### Extracted data ###

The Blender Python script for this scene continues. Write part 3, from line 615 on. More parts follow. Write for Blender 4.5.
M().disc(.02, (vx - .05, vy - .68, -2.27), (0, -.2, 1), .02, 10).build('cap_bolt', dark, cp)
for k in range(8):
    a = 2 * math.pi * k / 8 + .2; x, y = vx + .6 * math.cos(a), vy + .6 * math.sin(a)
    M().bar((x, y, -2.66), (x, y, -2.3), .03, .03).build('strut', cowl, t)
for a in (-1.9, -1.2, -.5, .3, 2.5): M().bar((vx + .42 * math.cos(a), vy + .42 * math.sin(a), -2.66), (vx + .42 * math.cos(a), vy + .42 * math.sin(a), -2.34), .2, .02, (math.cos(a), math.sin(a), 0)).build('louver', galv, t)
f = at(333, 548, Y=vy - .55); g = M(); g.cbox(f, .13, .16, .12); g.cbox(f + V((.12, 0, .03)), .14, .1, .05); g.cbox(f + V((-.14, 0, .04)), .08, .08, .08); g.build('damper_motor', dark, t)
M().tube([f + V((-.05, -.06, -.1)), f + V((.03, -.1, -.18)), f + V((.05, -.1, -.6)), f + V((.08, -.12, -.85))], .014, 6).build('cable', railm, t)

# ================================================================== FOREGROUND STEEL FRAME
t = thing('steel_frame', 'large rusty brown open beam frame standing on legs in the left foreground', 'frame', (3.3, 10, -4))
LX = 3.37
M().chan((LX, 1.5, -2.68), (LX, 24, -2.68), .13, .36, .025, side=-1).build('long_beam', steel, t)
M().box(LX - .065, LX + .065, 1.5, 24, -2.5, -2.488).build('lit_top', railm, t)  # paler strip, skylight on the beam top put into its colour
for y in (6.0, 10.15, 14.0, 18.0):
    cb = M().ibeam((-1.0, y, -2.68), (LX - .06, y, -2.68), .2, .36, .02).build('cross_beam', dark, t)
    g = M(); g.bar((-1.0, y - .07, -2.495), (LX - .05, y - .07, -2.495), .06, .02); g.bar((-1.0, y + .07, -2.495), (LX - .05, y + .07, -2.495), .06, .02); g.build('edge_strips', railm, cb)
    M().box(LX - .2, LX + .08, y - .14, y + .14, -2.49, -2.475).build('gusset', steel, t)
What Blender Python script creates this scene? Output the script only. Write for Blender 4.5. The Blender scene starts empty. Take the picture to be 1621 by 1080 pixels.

###

- Work to complete: Print all of the data exactly as it was given.

- Result of this exercise:
The Blender Python script for this scene continues. Write part 3, from line 615 on. More parts follow. Write for Blender 4.5.
M().disc(.02, (vx - .05, vy - .68, -2.27), (0, -.2, 1), .02, 10).build('cap_bolt', dark, cp)
for k in range(8):
    a = 2 * math.pi * k / 8 + .2; x, y = vx + .6 * math.cos(a), vy + .6 * math.sin(a)
    M().bar((x, y, -2.66), (x, y, -2.3), .03, .03).build('strut', cowl, t)
for a in (-1.9, -1.2, -.5, .3, 2.5): M().bar((vx + .42 * math.cos(a), vy + .42 * math.sin(a), -2.66), (vx + .42 * math.cos(a), vy + .42 * math.sin(a), -2.34), .2, .02, (math.cos(a), math.sin(a), 0)).build('louver', galv, t)
f = at(333, 548, Y=vy - .55); g = M(); g.cbox(f, .13, .16, .12); g.cbox(f + V((.12, 0, .03)), .14, .1, .05); g.cbox(f + V((-.14, 0, .04)), .08, .08, .08); g.build('damper_motor', dark, t)
M().tube([f + V((-.05, -.06, -.1)), f + V((.03, -.1, -.18)), f + V((.05, -.1, -.6)), f + V((.08, -.12, -.85))], .014, 6).build('cable', railm, t)

# ================================================================== FOREGROUND STEEL FRAME
t = thing('steel_frame', 'large rusty brown open beam frame standing on legs in the left foreground', 'frame', (3.3, 10, -4))
LX = 3.37
M().chan((LX, 1.5, -2.68), (LX, 24, -2.68), .13, .36, .025, side=-1).build('long_beam', steel, t)
M().box(LX - .065, LX + .065, 1.5, 24, -2.5, -2.488).build('lit_top', railm, t)  # paler strip, skylight on the beam top put into its colour
for y in (6.0, 10.15, 14.0, 18.0):
    cb = M().ibeam((-1.0, y, -2.68), (LX - .06, y, -2.68), .2, .36, .02).build('cross_beam', dark, t)
    g = M(); g.bar((-1.0, y - .07, -2.495), (LX - .05, y - .07, -2.495), .06, .02); g.bar((-1.0, y + .07, -2.495), (LX - .05, y + .07, -2.495), .06, .02); g.build('edge_strips', railm, cb)
    M().box(LX - .2, LX + .08, y - .14, y + .14, -2.49, -2.475).build('gusset', steel, t)
What Blender Python script creates this scene? Output the script only. Write for Blender 4.5. The Blender scene starts empty. Take the picture to be 1621 by 1080 pixels.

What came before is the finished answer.